The above results show that the 400 series stainless steel hydraulic valve components perform better than carbon steel in leakage rate tests and can be machined to precision finished dimensions well within specifications.

It should be immediately apparent to those skilled in this art that the present invention is applicable to other hydraulic components and is not limited to a check valve or its components. The process of the present invention may be used to make a wide variety of hydraulic components for different applications.

While specific embodiments of the invention have been shown and described in detail to illustrate the application of the principles of the invention, it will be understood that the invention may be embodied otherwise without departing from such principles.

Claims

1. In a method for making a hydraulic valve component, the improvement comprises the step of hard turning a pre-heat treated hardened martensitic stainless steel material in bar stock form in one setup to make a completed hydraulic valve component with a precision finished dimension having close tolerances.

2. A method as recited in claim 1, wherein the pre-heat treated hardened martensitic stainless steel material comprises a 400 series stainless steel material.
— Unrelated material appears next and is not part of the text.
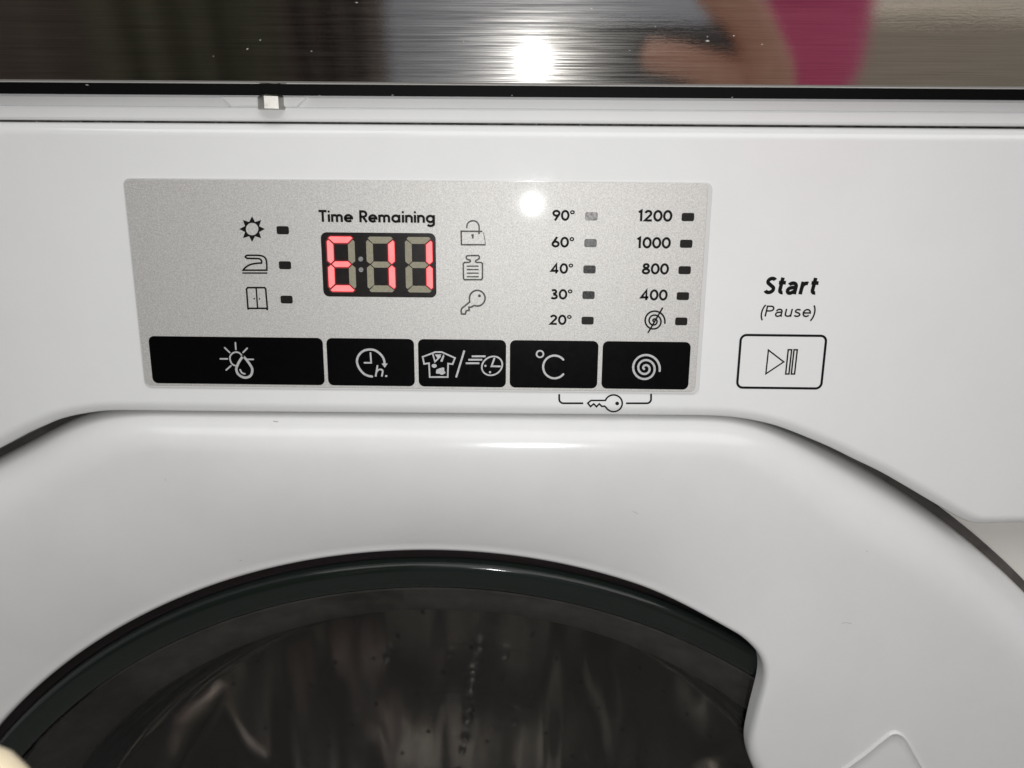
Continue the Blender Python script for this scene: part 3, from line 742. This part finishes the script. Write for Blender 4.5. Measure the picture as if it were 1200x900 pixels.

3. A method for making a stainless steel hydraulic component, comprising the steps of:

selecting a pre-heat treated hardened martensitic stainless steel material having a hardness value ranging from about 222 BHN to about 400 BHN;

providing the selected pre-heat treated hardened martensitic stainless steel material in bar stock form; and

machining a hydraulic valve component from the pre-heat treated hardened martensitic stainless steel material to a finished dimension having close tolerances in a single machining operation.

4. A method as recited in claim 3, wherein said pre-heat treated hardened martensitic stainless steel material further includes a maximum ferrite content equal to or less than about 2% on a weight percent basis.

5. A method as recited in claim 3, further comprising the step of nitriding at least a portion of the hydraulic component after the machining step.